Conclusion : Une œuvre significative

 

Toute la pièce semble être orientée moins contre les privilégiés que contre le fait que la bourgeoisie n’y participe pas. La pièce n’est pas un appel à l’égalité. Le Mariage de Figaro est l’œuvre d’un bourgeois intelligent et libéral il est vrai, mais mû par les aspirations de sa classe à ce moment de son histoire dans ce qu’elles ont de généreux mais aussi dans ce qu’elles ont de limité. Le but presque avoué de Beaumarchais est de toucher non seulement la bourgeoisie, mais aussi les plus évolués des privilégiés. Ce caractère de compromis se fait sentir non seulement dans certaines timidités idéologiques, mais aussi dans le ton, où voisinent curieusement l’immoralisme décadent de l’aristocratie, et le sentimentalisme bourgeois. Le ton général de l’œuvre est marqué de cette atmosphère sensuelle et légère qui est celle de Fragonard. On n’y croit pas à la fidélité des femmes, Figaro lui-même ose répliquer à Suzanne, qui promet de n’aimer que son mari : « Tiens parole, et tu feras une belle exception de l’usage. » Le ton Liaisons dangereuses voisine dans l’œuvre avec le sentimentalisme moralisateur que nous apercevons dans la scène de la reconnaissance.

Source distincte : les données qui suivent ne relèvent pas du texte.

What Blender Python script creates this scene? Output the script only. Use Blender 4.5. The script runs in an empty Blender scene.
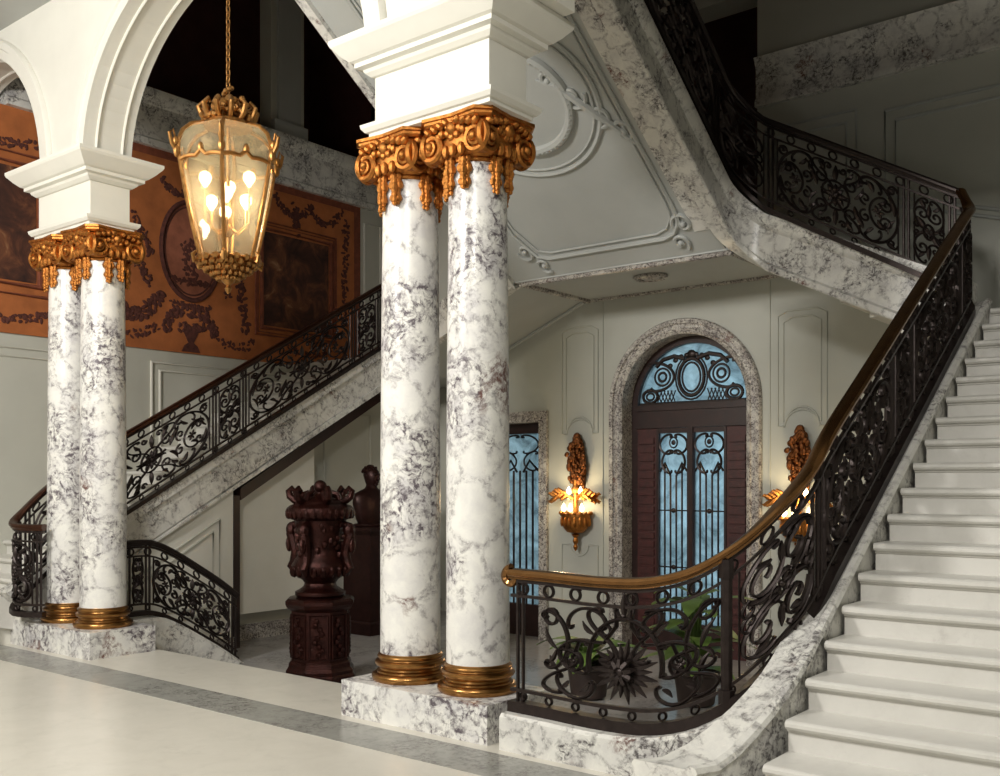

La signification idéologique de l’œuvre n’est pas douteuse : c’est l’appel en faveur de la liberté, liberté d’expression, liberté de la presse, de l’égalité, même si elle n’est encore dans la pensée de Beaumarchais qu’une simple égalité théorique, l’égalité bourgeoise des chances. C’est aussi la revendication de l’intelligence humiliée par les privilèges de la naissance ou de l’argent. La leçon qui se dégage de l’œuvre est claire ; c’est celle de l’optimisme, de la foi dans l’avenir, c’est le droit au bonheur. En son temps, l’œuvre a servi non seulement à affermir la confiance du Tiers Etat dans sa propre victoire, mais à démoraliser la noblesse, à la ridiculiser à ses propres yeux, à lui donner mauvaise conscience. La portée de l’œuvre était décuplée par tout ce que l’on savait de la vie de Beaumarchais, de sa lutte contre la justice de l’Ancien Régime, de ses appels à l’opinion.